Von Georg Moeritz
Dresden/Prag. Wieder haben die jungen Leute aus Prag die Nase vorn: Während die Wirtschaftsförderer in Dresden und Berlin um Autozulieferer aus aller Welt werben, gründet ein deutsches Unternehmen ein Werk in der Region Usti nad Labem (Aussig).
Die 50 Stellen dort schafft die Neusser Pierburg GmbH. Sie sind nur einer der jüngsten Erfolge, mit denen die Prager Wirtschaftsförderung Czechinvest auf ihre Leistungen hinweist. 145 Investitionen hätten sie voriges Jahr eingeworben, schreiben die tschechischen Werber in ihrem Jahresbericht. Dank der Investitionen im Wert von umgerechnet 1,7 Milliarden Euro könnten in den nächsten Jahren mindestens 20 000 neue Arbeitsplätze geschaffen werden.
Für das Jahr zuvor hatten die tschechischen Werber Erfolge mit einem Volumen von 10 000 Arbeitsplätzen gemeldet. Damit verstärkt sich der „Standortwettbewerb“ mit Deutschland, von dem auch die jüngste Broschüre in der Schriftenreihe des Unternehmensverbands der Metall- und Elektroindustrie Sachsen kündet. Sachsen und Tschechien seien durch historische Beziehungen verflochten, stünden aber auch im Ringen um Ansiedlungen, schreibt Hauptgeschäftsführer Andreas Winkler.
Dem sächsischen Unternehmensverband zufolge entscheiden nicht allein die Lohnkosten darüber, wo eine Firma sich neu ansiedelt. Doch sie seien ein wichtiger Faktor. Dass tschechische Arbeitskräfte billiger sind, belegen die Arbeitgeber in ihrer Schrift mit neuen Zahlen: 11,84 Euro pro Stunde bekomme ein durchschnittlicher Arbeiter in Sachsen brutto nach Zahlen vom vorigen Jahr. Sein tschechischer Kollege erhalte drei Euro. Bei den Angestellten stehen Monatsverdienste in der Vergleichstabelle: 3 039 Euro für den Sachsen, 896 für den Tschechen.

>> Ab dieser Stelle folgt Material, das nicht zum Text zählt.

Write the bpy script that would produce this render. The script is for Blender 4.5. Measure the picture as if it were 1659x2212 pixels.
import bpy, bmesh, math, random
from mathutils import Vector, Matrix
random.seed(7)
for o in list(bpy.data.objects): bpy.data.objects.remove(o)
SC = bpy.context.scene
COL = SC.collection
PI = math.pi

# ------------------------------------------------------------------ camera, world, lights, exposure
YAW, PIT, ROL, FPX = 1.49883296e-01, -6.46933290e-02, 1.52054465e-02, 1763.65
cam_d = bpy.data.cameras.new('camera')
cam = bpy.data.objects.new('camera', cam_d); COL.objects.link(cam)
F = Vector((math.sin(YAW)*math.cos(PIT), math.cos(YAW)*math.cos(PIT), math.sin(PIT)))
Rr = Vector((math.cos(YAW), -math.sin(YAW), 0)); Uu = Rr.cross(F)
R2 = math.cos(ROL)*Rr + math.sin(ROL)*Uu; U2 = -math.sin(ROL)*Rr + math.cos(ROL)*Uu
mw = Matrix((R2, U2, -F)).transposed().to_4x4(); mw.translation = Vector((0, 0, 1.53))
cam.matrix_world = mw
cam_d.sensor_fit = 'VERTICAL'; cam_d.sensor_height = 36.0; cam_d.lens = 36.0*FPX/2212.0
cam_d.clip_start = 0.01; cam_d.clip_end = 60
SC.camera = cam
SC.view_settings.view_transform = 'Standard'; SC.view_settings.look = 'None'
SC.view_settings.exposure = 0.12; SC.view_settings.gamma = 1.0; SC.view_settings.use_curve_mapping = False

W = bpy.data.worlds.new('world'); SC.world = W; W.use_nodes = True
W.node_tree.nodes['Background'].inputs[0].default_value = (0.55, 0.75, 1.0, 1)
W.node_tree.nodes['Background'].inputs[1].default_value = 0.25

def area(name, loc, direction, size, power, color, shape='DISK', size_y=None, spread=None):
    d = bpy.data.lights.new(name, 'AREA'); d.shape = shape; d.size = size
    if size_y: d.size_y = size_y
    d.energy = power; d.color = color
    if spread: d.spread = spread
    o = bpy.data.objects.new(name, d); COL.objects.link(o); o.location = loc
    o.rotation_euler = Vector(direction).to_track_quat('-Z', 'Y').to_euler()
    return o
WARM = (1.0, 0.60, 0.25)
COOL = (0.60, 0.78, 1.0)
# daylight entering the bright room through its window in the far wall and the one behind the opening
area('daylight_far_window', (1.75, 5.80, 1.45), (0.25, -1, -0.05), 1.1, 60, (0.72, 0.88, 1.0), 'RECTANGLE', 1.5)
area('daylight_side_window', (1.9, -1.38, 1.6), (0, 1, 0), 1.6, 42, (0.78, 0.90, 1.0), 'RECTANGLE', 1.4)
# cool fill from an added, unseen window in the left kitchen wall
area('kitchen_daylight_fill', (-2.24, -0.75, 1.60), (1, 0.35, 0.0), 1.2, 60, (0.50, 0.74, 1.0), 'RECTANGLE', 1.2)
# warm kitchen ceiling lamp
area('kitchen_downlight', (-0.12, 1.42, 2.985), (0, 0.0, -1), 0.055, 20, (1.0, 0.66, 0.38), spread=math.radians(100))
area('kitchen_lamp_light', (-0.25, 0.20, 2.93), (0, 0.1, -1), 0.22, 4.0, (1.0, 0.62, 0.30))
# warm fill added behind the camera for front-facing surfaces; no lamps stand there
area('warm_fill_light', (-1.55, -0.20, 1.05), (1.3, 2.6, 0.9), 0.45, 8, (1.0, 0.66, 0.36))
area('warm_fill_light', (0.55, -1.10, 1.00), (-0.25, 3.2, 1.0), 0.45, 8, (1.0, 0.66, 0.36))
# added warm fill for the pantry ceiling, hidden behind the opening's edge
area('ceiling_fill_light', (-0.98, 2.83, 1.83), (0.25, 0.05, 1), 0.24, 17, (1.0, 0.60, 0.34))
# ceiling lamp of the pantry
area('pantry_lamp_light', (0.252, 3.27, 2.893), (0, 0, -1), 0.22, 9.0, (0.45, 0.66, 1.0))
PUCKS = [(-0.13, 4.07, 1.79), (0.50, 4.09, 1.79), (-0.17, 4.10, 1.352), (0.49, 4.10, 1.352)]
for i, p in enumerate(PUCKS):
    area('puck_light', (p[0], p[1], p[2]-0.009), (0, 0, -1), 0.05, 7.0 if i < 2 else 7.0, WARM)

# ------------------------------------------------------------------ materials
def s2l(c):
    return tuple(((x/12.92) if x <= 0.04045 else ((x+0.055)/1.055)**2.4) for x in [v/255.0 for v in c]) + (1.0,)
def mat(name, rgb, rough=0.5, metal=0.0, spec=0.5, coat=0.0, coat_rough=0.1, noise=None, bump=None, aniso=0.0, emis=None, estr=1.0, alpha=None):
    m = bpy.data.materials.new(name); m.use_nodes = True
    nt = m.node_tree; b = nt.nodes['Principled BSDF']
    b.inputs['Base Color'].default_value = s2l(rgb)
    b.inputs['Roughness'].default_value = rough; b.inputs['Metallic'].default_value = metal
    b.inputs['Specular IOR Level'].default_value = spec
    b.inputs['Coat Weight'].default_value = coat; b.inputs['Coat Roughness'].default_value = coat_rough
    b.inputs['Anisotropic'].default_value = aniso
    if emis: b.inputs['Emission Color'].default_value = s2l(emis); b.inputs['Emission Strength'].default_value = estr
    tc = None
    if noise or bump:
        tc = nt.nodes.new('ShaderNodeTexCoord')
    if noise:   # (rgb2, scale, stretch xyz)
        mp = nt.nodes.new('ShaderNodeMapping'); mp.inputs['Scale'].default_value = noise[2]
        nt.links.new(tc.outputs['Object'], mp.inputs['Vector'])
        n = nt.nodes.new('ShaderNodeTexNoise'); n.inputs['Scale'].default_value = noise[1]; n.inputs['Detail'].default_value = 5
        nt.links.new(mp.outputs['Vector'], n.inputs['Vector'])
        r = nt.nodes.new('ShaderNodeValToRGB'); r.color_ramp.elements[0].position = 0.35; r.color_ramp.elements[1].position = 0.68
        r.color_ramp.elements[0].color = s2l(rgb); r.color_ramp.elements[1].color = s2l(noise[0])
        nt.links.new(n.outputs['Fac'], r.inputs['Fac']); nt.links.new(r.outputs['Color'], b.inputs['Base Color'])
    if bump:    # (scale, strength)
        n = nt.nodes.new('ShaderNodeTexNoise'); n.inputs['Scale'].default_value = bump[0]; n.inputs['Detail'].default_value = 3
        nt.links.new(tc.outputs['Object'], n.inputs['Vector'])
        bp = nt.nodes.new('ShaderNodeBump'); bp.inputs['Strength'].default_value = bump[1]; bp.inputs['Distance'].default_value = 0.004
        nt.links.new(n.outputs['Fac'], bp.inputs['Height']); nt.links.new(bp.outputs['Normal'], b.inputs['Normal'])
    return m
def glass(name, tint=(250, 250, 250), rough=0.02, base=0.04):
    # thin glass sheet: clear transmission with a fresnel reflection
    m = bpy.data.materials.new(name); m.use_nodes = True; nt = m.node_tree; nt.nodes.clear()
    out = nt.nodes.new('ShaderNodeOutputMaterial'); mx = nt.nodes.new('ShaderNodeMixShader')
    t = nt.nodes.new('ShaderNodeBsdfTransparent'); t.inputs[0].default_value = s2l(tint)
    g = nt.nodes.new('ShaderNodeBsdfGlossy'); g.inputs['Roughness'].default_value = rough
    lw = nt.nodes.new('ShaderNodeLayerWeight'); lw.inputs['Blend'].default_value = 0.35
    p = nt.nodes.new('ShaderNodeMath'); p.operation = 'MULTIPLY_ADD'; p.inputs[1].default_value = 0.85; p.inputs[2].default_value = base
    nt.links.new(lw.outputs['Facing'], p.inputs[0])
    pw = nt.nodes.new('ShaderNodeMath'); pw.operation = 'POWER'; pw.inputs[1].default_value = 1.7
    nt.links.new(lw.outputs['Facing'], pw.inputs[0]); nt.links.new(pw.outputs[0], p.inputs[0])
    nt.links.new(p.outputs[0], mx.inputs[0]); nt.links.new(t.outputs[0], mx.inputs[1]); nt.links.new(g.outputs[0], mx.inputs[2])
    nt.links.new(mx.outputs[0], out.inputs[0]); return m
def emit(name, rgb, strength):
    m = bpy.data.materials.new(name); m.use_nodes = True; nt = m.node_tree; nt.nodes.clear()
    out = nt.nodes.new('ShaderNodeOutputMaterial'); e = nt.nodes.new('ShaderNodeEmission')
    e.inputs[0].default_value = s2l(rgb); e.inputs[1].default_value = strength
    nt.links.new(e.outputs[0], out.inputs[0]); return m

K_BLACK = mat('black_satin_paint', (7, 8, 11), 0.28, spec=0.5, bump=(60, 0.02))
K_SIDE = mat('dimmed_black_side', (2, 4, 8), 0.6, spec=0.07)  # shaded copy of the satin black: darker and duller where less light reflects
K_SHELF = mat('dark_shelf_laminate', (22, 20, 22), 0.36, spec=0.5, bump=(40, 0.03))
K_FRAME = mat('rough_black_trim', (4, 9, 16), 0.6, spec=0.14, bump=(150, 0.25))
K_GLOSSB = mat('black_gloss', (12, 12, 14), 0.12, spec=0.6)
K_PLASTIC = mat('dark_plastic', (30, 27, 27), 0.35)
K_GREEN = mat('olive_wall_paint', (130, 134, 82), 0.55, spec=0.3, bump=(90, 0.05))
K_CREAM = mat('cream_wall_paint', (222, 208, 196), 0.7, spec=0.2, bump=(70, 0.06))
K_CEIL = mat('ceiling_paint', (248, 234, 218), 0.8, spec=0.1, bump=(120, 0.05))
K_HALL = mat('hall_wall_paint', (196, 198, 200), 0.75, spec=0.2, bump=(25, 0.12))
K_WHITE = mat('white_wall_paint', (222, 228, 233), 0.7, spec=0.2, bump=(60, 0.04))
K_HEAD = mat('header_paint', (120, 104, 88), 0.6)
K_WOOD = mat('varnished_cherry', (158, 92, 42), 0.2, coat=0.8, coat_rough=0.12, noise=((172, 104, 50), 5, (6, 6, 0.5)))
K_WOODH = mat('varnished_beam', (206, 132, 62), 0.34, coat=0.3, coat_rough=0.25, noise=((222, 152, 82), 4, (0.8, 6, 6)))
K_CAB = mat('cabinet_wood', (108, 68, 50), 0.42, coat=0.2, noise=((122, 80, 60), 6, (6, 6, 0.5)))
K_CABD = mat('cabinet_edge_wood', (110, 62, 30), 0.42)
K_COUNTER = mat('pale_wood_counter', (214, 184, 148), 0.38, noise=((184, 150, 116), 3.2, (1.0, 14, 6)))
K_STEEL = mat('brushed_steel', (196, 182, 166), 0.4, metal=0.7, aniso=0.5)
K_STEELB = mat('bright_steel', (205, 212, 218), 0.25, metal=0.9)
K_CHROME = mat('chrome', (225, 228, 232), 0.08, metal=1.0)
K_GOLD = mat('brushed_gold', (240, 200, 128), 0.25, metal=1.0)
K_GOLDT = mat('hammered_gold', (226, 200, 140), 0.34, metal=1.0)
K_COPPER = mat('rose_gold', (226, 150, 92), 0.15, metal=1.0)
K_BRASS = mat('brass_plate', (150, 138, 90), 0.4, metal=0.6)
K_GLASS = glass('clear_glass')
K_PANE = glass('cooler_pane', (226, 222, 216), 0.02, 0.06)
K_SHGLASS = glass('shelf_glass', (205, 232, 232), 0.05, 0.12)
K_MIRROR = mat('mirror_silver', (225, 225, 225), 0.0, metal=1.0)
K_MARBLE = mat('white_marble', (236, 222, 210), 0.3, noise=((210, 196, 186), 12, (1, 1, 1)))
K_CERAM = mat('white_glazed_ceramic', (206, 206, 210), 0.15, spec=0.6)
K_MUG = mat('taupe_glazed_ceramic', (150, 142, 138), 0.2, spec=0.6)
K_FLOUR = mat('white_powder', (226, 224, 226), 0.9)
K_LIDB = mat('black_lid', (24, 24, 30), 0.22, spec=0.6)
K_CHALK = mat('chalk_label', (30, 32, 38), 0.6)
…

Die Löhne und Gehälter in dem neuen EU-Mitgliedsland wachsen allerdings schnell: In den vergangenen vier Jahren legten sie der Schrift zufolge in Sachsen brutto um neun Prozent zu, in Tschechien hingegen in der gleichen Zeit um 28 Prozent. Angestellte setzten eine fast doppelt so schnelle Steigerung durch: 49 Prozent. Der Unternehmensverband weist allerdings darauf hin, dass Lohnkostenvorteile allein nicht genügen, um eine Ansiedlung einzuwerben. Zuverlässige Lieferanten in der Nähe seien ebenso wichtig wie Rechtssicherheit und wie Einrichtungen für Forschung und Entwicklung.
Die Werber von Czechinvest möchten ihr Land aber auch keineswegs als Billiglohnregion abstempeln lassen: Gleich zu Beginn des Jahresberichts schreiben sie, dass von den künftigen 20 000 neuen Stellen mehr als zwei Drittel von qualifizierten Kräften besetzt werden sollen. Ein Drittel der neuen Projekte, für die Zuschüsse vom tschechischen Staat erbeten würden, hätten mit Forschung, Entwicklung und unternehmensnahen Dienstleistungen zu tun.

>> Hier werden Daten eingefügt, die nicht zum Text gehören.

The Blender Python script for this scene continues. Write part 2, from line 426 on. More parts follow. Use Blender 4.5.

Die meisten Investoren in der tschechischen Industrie sind deutsche Firmen – gefolgt von japanischen, schreibt Czechinvest. Und dann folgt eine Liste, auf der die deutschen Ansiedlungswerber nachlesen können, wer ihnen entgangen ist oder im Gefolge vorhandener Werke eine Filiale im Nachbarland einrichten muss: Autozulieferer wie Bosch und Benteler, die 368 und 352 Arbeitsplätze versprochen haben. Der Holzverarbeiter Kronospan, auch mit einem großen Werk nördlich von Dresden vertreten, schafft 52 Stellen in Tschechien. In der Solarbranche, die in Sachsen ebenfalls neue Projekte plant, beteiligt sich RWE Schott Solar mit 300 Arbeitsplätzen in der Region Zlin. Noch keine Jahresbilanz liegt von der Wirtschaftsförderung Sachsen GmbH vor. Allerdings ist ihre Arbeit für ein einzelnes Bundesland nicht mit der von Czechinvest zu vergleichen. Für die fünf neuen Bundesländer insgesamt wirbt das Berliner Industrial Investment Council. Nach eigenen Angaben hat es seit der Gründung 1997 rund 100 Unternehmen mit 18 500 Arbeitsplätzen angelockt – darunter das Leipziger BMW-Werk.